Stock Markets February 18, 2026

Garmin Lifts Full-Year Outlook as Demand for Premium Wearables Surges

Fitness segment strength and diversified distribution underpin forecasts that beat analyst estimates

By Nina Shah
Garmin Lifts Full-Year Outlook as Demand for Premium Wearables Surges

Garmin projected annual revenue and adjusted earnings above Street expectations after reporting a quarterly revenue beat and a sharp increase in fitness sales, citing robust demand for recently launched high-end smartwatches and a diversified sales and manufacturing model that helped preserve margins amid uneven consumer demand.

Key Points

  • Garmin forecast full-year revenue of $7.9 billion and adjusted EPS of $9.35, both above analysts' expectations.
  • Fourth-quarter total revenue rose 17% to $2.12 billion and adjusted EPS was $2.79, beating estimates.
  • Fitness revenue surged 42% to about $765.8 million, driven by demand for new wearables such as the Venu 4 and Bounce 2.

Garmin on Wednesday issued guidance for its fiscal year that eclipses Wall Street forecasts, driven primarily by strong consumer interest in higher-end wearable and fitness devices. The company said its upbeat outlook helped push its shares up 13% in premarket trading.

The maker of navigation and wearable products reported a 17% year-over-year increase in total revenue to $2.12 billion for the fourth quarter, topping analysts' average estimate of $2.02 billion. Adjusted earnings for the quarter were $2.79 per share, also ahead of the $2.40 per share forecast.

Fitness revenue was a standout, rising 42% to about $765.8 million in the fourth quarter. Garmin attributed that gain to demand for recently introduced models, including the Venu 4 and Bounce 2 smartwatches.

For the 2026 fiscal year, Garmin expects total revenue of $7.9 billion, above the $7.63 billion consensus compiled by LSEG. On an adjusted basis, the company anticipates full-year earnings of $9.35 per share versus analysts' expectation of $8.70 per share.
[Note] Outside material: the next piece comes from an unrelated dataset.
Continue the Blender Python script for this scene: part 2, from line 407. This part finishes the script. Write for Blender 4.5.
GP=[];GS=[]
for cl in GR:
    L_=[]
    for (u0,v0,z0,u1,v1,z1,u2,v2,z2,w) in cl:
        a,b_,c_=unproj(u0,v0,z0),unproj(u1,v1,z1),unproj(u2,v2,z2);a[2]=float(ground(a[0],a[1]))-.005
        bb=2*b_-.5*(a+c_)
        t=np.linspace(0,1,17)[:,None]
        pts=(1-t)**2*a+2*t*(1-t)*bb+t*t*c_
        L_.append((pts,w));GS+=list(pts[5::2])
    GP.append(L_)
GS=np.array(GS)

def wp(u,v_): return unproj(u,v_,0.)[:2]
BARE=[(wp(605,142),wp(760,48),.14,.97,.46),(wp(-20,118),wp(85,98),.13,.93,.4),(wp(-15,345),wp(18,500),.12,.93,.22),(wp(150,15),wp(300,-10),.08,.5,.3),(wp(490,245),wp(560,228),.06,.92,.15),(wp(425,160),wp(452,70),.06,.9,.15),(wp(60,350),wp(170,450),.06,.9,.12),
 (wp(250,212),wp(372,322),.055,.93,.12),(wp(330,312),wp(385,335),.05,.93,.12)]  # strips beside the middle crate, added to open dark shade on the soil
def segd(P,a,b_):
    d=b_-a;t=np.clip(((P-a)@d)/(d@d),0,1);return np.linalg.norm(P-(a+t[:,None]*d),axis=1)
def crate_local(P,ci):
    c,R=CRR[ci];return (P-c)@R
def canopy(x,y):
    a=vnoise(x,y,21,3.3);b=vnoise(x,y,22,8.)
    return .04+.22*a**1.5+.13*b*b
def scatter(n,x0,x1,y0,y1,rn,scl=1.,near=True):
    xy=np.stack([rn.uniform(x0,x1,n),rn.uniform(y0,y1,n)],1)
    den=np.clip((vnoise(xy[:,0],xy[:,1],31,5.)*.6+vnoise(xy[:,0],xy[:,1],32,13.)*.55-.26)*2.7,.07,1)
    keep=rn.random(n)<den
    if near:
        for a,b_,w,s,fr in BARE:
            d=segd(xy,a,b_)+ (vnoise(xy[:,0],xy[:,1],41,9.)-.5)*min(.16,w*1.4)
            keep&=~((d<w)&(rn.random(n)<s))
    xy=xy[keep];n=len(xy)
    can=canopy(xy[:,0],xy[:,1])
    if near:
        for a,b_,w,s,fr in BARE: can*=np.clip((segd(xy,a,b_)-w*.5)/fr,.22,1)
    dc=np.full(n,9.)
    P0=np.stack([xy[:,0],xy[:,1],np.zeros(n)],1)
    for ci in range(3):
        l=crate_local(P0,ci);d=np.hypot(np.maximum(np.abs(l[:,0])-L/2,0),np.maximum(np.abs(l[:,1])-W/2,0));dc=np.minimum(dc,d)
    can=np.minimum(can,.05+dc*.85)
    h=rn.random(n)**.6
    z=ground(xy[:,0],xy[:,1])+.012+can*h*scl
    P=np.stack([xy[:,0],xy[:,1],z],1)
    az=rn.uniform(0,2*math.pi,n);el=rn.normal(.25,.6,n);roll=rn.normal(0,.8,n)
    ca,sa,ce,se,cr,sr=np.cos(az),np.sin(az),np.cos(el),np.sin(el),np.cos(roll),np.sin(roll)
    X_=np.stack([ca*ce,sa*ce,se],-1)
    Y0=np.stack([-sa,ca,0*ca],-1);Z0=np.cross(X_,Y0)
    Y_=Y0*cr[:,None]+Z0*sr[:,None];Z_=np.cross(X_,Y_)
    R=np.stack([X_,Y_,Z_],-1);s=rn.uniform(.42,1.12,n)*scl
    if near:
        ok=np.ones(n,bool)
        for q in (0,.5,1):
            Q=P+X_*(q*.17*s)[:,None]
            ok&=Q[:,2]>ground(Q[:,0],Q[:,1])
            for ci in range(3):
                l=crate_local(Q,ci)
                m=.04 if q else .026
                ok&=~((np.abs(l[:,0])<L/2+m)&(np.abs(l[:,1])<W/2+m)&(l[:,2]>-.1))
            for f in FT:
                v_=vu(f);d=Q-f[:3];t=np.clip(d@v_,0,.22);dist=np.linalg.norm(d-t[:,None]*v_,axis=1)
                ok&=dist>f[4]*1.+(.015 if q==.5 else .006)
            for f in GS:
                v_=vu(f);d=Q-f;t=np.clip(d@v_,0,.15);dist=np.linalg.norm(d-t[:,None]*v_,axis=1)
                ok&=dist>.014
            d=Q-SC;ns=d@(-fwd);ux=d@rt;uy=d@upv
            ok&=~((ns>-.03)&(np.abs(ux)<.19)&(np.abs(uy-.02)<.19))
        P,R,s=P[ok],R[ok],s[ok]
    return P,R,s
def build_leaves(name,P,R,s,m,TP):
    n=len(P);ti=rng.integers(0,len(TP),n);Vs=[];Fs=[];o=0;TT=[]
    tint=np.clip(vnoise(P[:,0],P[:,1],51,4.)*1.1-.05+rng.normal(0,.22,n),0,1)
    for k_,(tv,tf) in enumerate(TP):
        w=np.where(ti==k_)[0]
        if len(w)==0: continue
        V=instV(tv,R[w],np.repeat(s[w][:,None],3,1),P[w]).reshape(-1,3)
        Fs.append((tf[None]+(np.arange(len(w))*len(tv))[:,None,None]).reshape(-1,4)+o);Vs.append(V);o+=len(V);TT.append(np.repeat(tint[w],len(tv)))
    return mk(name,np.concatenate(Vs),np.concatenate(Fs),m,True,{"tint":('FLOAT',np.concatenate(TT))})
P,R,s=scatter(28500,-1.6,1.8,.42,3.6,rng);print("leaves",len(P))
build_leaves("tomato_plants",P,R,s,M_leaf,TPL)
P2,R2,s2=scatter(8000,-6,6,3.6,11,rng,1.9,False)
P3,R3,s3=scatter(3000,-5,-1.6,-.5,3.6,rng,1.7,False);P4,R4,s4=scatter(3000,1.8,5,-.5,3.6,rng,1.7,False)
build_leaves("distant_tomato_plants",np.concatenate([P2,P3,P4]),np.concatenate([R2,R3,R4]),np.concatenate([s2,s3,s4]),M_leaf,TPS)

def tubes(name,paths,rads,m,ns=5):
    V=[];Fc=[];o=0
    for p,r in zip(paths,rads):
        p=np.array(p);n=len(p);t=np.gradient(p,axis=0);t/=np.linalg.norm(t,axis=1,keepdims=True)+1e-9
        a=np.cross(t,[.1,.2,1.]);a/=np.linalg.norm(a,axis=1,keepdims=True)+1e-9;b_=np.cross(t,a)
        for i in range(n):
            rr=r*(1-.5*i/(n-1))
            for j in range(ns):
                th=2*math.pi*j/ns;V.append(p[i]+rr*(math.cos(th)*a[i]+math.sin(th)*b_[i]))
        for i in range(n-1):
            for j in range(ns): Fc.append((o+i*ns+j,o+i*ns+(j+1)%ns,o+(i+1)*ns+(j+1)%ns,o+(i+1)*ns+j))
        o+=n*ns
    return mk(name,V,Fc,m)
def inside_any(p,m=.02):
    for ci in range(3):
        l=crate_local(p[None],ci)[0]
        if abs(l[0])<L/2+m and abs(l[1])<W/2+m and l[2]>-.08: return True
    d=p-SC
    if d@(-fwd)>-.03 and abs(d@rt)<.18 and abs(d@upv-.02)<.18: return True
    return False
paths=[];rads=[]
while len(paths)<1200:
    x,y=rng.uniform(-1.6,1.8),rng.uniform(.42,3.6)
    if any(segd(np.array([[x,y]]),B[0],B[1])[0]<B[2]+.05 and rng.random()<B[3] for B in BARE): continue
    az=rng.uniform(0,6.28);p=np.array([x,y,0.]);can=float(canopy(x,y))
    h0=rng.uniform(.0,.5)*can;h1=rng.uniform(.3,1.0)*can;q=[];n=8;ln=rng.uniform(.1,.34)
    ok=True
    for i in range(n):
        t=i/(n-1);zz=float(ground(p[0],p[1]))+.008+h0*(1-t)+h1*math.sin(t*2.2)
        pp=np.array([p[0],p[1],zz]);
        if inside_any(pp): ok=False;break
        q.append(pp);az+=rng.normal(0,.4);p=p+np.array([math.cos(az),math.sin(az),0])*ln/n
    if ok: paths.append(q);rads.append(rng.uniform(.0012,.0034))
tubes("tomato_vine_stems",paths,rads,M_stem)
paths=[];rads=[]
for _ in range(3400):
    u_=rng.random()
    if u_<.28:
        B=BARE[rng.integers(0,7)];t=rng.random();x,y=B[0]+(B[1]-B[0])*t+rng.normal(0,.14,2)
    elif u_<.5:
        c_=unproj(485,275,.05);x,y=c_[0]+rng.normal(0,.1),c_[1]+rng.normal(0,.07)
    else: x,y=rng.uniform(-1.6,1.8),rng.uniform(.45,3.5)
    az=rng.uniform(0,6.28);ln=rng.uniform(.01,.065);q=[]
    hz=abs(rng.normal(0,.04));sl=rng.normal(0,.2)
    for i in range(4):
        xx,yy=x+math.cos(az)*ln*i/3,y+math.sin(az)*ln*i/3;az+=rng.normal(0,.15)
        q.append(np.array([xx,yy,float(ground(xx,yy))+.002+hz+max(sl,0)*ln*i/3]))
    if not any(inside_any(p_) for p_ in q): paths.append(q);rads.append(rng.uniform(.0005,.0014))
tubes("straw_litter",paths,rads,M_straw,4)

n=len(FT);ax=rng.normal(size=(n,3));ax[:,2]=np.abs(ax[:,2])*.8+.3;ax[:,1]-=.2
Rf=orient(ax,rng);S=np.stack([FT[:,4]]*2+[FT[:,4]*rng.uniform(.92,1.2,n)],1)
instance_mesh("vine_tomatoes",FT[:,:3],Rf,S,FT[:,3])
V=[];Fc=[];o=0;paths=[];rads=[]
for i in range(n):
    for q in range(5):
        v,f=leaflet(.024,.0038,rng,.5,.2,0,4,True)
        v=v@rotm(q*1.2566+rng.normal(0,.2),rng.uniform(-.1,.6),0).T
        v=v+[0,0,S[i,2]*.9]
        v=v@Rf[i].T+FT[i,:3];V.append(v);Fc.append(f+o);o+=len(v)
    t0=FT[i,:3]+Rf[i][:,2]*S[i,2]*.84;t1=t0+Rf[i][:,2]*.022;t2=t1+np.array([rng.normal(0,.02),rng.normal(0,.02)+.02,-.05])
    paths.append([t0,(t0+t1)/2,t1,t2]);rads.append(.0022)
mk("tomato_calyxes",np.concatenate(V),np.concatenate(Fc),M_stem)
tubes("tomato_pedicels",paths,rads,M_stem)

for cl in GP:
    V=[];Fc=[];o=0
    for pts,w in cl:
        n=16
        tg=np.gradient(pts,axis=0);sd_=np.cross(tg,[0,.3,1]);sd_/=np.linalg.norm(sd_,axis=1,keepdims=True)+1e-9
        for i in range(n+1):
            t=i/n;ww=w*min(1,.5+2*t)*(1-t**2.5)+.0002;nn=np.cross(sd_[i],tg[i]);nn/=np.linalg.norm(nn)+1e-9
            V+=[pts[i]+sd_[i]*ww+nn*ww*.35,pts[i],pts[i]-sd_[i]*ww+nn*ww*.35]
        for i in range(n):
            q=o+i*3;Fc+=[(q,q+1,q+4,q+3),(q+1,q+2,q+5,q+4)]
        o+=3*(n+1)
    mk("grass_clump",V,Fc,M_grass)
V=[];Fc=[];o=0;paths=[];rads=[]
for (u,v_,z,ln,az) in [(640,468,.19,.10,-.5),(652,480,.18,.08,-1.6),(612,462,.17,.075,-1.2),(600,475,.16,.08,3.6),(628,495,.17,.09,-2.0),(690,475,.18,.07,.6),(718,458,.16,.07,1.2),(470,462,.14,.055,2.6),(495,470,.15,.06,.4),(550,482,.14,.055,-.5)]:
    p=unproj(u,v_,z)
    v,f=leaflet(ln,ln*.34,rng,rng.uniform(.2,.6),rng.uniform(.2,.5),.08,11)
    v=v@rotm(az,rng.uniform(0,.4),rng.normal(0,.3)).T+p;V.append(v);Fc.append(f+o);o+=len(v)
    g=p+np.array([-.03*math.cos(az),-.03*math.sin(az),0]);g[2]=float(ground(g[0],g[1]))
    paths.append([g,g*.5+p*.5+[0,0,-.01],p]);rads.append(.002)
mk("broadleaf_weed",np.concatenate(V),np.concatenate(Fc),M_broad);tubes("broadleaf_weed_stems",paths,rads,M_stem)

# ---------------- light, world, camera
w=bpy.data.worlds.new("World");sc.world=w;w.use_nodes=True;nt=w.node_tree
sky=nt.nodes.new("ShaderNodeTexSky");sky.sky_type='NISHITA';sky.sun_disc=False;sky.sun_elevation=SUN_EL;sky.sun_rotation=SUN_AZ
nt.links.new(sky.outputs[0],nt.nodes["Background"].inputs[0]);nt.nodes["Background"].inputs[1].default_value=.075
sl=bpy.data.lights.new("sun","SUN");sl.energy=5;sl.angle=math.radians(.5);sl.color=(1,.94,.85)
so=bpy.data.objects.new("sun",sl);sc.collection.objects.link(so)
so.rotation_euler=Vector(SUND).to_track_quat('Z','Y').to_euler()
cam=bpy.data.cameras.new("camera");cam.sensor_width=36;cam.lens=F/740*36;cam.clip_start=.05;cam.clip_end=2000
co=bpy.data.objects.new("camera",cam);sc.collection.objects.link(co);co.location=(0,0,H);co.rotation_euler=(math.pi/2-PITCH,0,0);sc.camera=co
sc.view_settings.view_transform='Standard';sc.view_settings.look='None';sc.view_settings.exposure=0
The company highlighted that its growth is visible across several end markets - wellness devices, marine systems and private aviation - even as consumer demand remains uneven. Garmin pointed to the combination of its sales-channel mix and its ownership of manufacturing facilities as factors that enabled the firm to adapt to shifting demand patterns while maintaining profitability.

Garmin’s distribution approach blends a global network of independent retailers, dealers, distributors, installers and original equipment manufacturers with direct-to-consumer sales through its online stores, subscription services and company-owned retail outlets. The company framed this diversified route-to-market as an operational strength in managing variable consumer preferences.


Implications for markets and sectors

The company’s forecast and quarterly results underscore momentum in consumer wearables and connected fitness hardware, with implications for electronics retailing and subscription services linked to device ecosystems. Garmin’s mention of growth in marine systems and private aviation points to pockets of resilience in those specialized equipment markets.


Note: The article reflects only the information Garmin provided in its financial report and guidance; it does not introduce additional figures or external analysis.

Risks

  • Uneven consumer demand could challenge future sales momentum in consumer-facing segments such as wearables and wellness devices - impacts consumer electronics and retail sectors.
  • Shifting demand patterns require continued ability to align manufacturing and distribution; if Garmin’s channel mix or production capacity were less effective, profit preservation could be at risk - impacts company margins and connected subscription services.